Facebook did not elaborate on how quickly news pages will be restored but a test by Gizmodo revealed that users still can’t post news. Anyone who tries to post a link to a news site receives a message that reads, “In response to Australian government legislation, Facebook restricts the posting of news links and all posts from news Pages in Australia. Globally, the posting and sharing of news links from Australian publications is restricted.”

Illustration for article titled Facebook Promises to Let Users Share News in Australia Again After Negotiations With Government

Screenshot: Facebook/Gizmodo


Frydenberg’s office published a blog post on Tuesday going into more detail about what changes they’ve floated to the Media Code that will be more palatable to Facebook’s interests:

  • a decision to designate a platform under the Code must take into account whether a digital platform has made a significant contribution to the sustainability of the Australian news industry through reaching commercial agreements with news media businesses;
  • a digital platform will be notified of the Government’s intention to designate prior to any final decision – noting that a final decision on whether or not to designate a digital platform would be made no sooner than one month from the date of notification;
  • non-differentiation provisions will not be triggered because commercial agreements resulted in different remuneration amounts or commercial outcomes that arose in the course of usual business practices; and
  • final offer arbitration is a last resort where commercial deals cannot be reached by requiring mediation, in good faith, to occur prior to arbitration for no longer than two months.
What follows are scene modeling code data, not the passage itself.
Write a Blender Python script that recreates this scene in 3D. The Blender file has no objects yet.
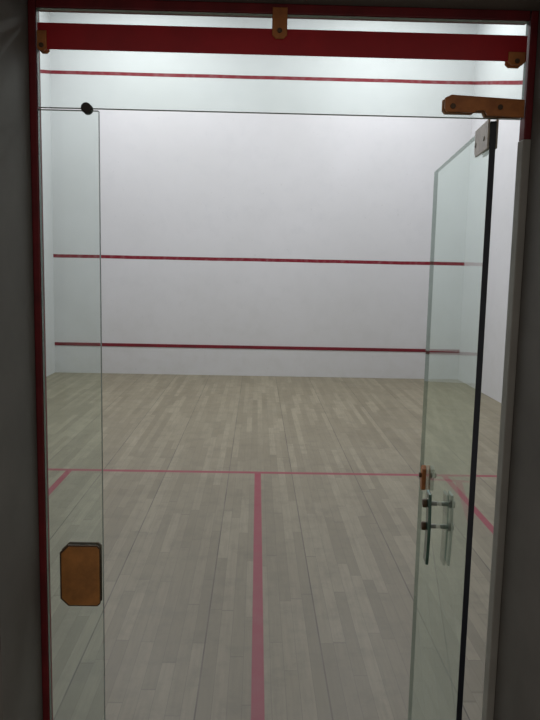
import bpy, bmesh, math
from mathutils import Vector, Matrix
S=bpy.context.scene
COL=S.collection
try:
    S.view_settings.view_transform='Standard'; S.view_settings.look='None'
except Exception: pass

# ---------------------------------------------------------------- node helpers
def new_mat(name):
    m=bpy.data.materials.new(name); m.use_nodes=True
    nt=m.node_tree; nt.nodes.clear()
    out=nt.nodes.new('ShaderNodeOutputMaterial')
    return m,nt,out
def lk(nt,a,b): nt.links.new(a,b)
def M(nt,op,a,b=None,c=None,clamp=False):
    n=nt.nodes.new('ShaderNodeMath'); n.operation=op; n.use_clamp=clamp
    for i,v in enumerate((a,b,c)):
        if v is None: continue
        if isinstance(v,(int,float)): n.inputs[i].default_value=v
        else: lk(nt,v,n.inputs[i])
    return n.outputs[0]
def band(nt,v,c,hw,soft=0.004):
    "1 inside |v-c|<hw"
    d=M(nt,'ABSOLUTE',M(nt,'SUBTRACT',v,c))
    return M(nt,'DIVIDE',M(nt,'SUBTRACT',hw+soft/2,d),soft,clamp=True)
def mixc(nt,f,a,b,blend='MIX'):
    n=nt.nodes.new('ShaderNodeMix'); n.data_type='RGBA'; n.blend_type=blend
    if isinstance(f,(int,float)): n.inputs[0].default_value=f
    else: lk(nt,f,n.inputs[0])
    for i,v in ((6,a),(7,b)):
        if isinstance(v,(tuple,list)): n.inputs[i].default_value=(*v[:3],1)
        else: lk(nt,v,n.inputs[i])
    return n.outputs[2]
def noise(nt,vec,scale,detail=3,rough=.5):
    n=nt.nodes.new('ShaderNodeTexNoise'); n.inputs['Scale'].default_value=scale
    n.inputs['Detail'].default_value=detail; n.inputs['Roughness'].default_value=rough
    if vec is not None: lk(nt,vec,n.inputs['Vector'])
    return n.outputs[0]
def mapr(nt,v,a,b,c,d):
    n=nt.nodes.new('ShaderNodeMapRange'); lk(nt,v,n.inputs[0])
    for i,x in enumerate((a,b,c,d)): n.inputs[i+1].default_value=x
    return n.outputs[0]
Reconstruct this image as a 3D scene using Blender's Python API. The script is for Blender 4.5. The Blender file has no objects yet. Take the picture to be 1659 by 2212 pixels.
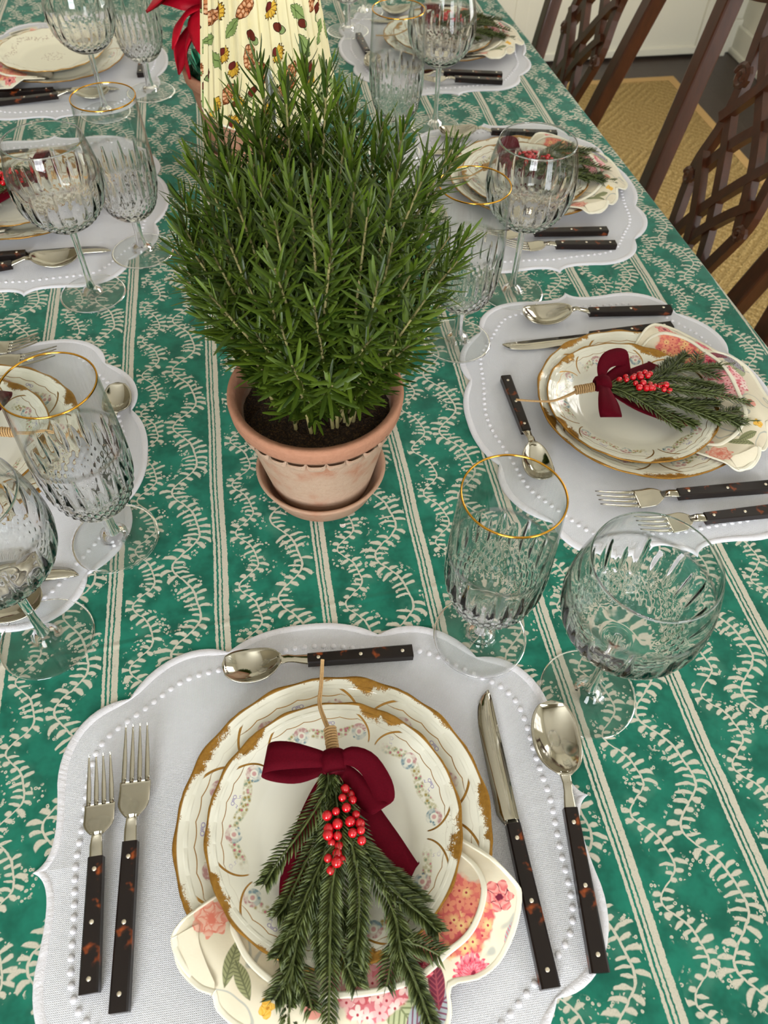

Not a bad job, from the Australian government’s point of view. They asked for the moon, and got half of it. The question becomes whether this deal actually helps publishers in Australia or if the money only goes to guys like Rupert Murdoch and his media empire.

Murdoch was the main driver behind the Media Code, so we can probably bet who will actually benefit from this new scheme. But good for you guys. Way to win one for the little guy. Or, the slightly smaller guy, as it were.